A self-consistent kinetic global model for low pressure plasma sources

Summary form only given. Volume averaged fluid models are widely used in the plasma processing community for understanding how the plasma parameters influence each other and how they are effected by the operating conditions. Such models are simple to setup and fast to run, allowing for a detailed exploration of the multi-dimensional parameter space, which facilitates the construction of scaling laws with predictive capabilities. Global models are often underlain by the (somewhat hidden) hypothesis of a Maxwellian electron energy distribution function (EEDF); in many cases this is a very poor assumption which introduces errors larger than those due to the spatial averaging.
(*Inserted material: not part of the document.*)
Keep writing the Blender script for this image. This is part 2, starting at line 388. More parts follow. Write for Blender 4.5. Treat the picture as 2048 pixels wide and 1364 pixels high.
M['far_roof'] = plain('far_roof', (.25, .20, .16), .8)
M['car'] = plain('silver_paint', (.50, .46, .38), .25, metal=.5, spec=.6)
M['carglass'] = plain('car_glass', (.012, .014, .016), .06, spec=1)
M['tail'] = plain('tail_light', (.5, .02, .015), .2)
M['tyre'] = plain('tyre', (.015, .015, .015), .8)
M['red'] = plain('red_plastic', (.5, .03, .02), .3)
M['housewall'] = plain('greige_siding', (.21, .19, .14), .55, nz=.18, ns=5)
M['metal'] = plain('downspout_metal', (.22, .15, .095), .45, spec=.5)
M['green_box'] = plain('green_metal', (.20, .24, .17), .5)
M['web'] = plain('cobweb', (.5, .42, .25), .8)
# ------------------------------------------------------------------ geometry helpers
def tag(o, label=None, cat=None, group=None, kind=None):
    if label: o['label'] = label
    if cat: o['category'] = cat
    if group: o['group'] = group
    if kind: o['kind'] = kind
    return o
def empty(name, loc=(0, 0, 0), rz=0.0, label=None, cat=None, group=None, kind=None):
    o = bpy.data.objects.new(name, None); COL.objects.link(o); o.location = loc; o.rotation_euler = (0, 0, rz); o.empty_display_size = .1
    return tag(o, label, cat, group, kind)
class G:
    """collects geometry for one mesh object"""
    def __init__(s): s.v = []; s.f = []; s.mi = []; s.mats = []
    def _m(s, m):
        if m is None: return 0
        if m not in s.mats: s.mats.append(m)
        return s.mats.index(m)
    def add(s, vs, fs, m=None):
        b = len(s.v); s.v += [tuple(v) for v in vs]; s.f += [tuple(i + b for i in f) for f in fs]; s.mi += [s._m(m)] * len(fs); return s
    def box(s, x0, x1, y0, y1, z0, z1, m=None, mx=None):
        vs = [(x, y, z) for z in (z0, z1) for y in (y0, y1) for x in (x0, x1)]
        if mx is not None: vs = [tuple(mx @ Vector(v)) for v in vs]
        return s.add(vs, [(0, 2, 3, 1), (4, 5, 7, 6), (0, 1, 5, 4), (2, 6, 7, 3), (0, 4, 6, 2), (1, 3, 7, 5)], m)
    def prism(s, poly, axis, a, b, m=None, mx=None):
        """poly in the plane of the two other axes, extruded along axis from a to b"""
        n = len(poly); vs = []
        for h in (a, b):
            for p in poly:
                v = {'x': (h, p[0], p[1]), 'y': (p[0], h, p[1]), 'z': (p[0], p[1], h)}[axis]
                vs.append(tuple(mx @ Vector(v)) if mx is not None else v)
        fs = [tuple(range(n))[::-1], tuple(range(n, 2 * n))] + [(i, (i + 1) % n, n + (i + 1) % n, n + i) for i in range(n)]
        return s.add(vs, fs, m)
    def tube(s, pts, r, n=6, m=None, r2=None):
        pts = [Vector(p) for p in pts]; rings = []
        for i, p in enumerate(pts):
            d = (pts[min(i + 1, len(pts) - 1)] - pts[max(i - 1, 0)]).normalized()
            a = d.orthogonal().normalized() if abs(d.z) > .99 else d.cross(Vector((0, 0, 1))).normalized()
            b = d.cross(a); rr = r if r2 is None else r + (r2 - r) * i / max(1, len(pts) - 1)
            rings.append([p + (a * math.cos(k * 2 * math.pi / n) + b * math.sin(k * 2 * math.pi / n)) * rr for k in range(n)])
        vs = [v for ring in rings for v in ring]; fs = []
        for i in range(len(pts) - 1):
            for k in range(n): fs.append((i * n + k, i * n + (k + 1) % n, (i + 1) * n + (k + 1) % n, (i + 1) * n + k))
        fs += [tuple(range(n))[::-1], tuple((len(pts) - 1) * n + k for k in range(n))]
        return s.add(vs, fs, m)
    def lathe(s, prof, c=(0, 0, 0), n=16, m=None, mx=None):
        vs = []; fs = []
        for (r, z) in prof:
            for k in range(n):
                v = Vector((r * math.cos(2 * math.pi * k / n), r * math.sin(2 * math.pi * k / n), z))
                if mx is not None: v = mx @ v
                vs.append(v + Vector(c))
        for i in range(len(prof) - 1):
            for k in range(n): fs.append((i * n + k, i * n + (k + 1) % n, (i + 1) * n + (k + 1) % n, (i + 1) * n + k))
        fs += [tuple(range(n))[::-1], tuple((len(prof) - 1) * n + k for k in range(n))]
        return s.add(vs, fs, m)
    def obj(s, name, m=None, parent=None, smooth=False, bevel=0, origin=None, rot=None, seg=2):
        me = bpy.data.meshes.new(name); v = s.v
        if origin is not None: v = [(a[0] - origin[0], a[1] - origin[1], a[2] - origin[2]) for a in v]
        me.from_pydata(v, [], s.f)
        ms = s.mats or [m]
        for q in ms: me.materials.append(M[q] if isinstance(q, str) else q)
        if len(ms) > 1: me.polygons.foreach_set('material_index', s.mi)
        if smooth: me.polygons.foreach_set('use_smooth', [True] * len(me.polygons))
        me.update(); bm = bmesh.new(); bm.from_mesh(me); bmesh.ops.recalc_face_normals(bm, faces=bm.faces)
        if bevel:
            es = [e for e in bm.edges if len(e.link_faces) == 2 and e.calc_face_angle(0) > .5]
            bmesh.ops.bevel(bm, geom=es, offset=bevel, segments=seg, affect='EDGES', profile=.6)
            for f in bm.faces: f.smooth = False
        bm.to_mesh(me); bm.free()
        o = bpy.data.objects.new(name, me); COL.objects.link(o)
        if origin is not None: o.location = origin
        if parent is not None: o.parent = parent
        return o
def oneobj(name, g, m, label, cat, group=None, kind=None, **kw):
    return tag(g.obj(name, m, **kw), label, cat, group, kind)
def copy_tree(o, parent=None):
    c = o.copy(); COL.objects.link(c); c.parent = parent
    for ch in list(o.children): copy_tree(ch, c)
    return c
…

In fact, for a given effective electron temperature, the EEDF shape strongly effects the collision rate coefficients, as well as the sheath-presheath structure and hence the wall losses. In order to deal with this problem, some authors have relaxed the Maxwellian distribution assumption in different ways, either providing an EEDF parametrization from a separate kinetic simulation, or superimposing 2 or more Maxwellian distributions at different electron densities and temperatures. Here we present a novel kinetic global model, where the EEDF is evaluated during the simulation without any a priori assumption about its shape, by taking into account electromagnetic heating, collisional processes, wall losses, quasi neutrality, electron confinement, and creation/depletion of neutral species. A peculiar characteristic of this model is the self-consistent calculation of the EEDF together with the plasma-wall voltage drop, which makes it particularly suitable for simulation of low pressure plasma sources. The computational overhead due to the EEDF calculation becomes less relevant as the collisional model becomes more complex. When complex chemistry kinetics is included, our kinetic global model is not substantially slower than a more traditional global model. Moreover, an accelerated procedure for reach- ng a steady state solution is presented, based on a pseudo-transient simulation with time-scale separation.